What needs to be done
Which lines come from the start of the records through the line that holds "R = math.radians"? Write them out word for word.

Supplied material
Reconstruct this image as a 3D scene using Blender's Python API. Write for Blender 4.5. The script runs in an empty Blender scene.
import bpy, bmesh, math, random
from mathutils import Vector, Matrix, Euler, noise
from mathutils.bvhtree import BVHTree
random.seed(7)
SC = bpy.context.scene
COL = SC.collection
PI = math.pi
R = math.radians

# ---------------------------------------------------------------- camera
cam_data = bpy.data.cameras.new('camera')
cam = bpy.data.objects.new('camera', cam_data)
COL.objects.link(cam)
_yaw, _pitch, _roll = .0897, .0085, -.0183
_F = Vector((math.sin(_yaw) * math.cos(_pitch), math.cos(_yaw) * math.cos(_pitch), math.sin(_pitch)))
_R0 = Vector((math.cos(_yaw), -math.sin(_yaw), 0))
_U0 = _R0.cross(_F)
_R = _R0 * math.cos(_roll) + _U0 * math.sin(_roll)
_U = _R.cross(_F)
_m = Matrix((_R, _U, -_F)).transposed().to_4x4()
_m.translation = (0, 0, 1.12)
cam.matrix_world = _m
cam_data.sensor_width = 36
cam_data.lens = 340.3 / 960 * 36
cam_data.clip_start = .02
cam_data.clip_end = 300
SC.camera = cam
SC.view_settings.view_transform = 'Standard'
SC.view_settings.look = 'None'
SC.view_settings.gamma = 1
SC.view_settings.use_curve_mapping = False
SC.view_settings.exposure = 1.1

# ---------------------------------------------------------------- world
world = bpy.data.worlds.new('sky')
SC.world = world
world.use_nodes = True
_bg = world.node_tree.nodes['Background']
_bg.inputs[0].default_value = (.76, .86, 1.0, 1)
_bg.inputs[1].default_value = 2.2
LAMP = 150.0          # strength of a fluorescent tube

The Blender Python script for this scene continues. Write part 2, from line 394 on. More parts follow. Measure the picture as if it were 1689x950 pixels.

Task answer
Reconstruct this image as a 3D scene using Blender's Python API. Write for Blender 4.5. The script runs in an empty Blender scene.
import bpy, bmesh, math, random
from mathutils import Vector, Matrix, Euler, noise
from mathutils.bvhtree import BVHTree
random.seed(7)
SC = bpy.context.scene
COL = SC.collection
PI = math.pi
R = math.radians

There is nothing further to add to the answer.